Dirty texts are fine (if you have a way with words) but it’s best not to send naked pictures of yourself, ever. There’s always the chance that you’ll accidentally add it to a group message, your boss sees it or it ends up going to the wrong recipient. It’s also best not to give anyone material with which they could potentially blackmail you in the future. Even snapchats can be screen shotted and remember that once something’s on the internet it will haunt you forever.

8.) Sexpectations
You’ve probably heard your granny say at some point that “men only want one thing” and sadly that can be true. Don’t feel pressured into jumping between the sheets if you don’t feel ready and never do it on the first date – no matter how hot he is. Physical intimacy is an important part of relationships but  someone who respects your boundaries and makes you feel comfortable is worth waiting for.

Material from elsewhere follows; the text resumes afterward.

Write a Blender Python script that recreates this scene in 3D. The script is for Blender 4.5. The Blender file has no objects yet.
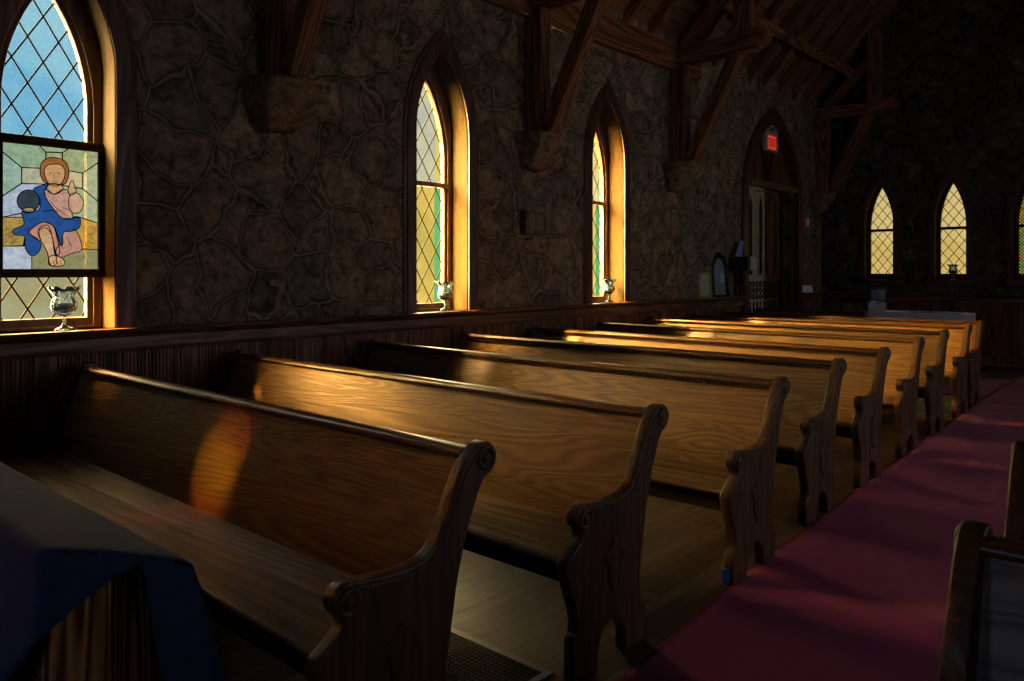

9.) Don’t argue over the bill
Being the modern woman that I am, I personally prefer to always pay my own way and split the bill. If however the guy fervently insists on picking up the tab I’m not going to kick up a fuss – it would be unseemly and ultimately quite awkward. Sometimes I think boys just like to pay to assert their masculinity. Either way, it’s up to you how you react but there are worse things than having someone buy you dinner.

10.) Don’t stop believing
If at first you don’t succeed, try, try and try again. You may have to wade through a sea of frogs and go on some downright ghastly dates till you find your Prince, but he’s out there, trust me. He may not ride a white horse but you’ll find him eventually. Don’t let bad experiences with the other sex knock your confidence or get you down.  There’s someone, somewhere waiting for you, and he’s wondering why you’re taking so bloody long to get there!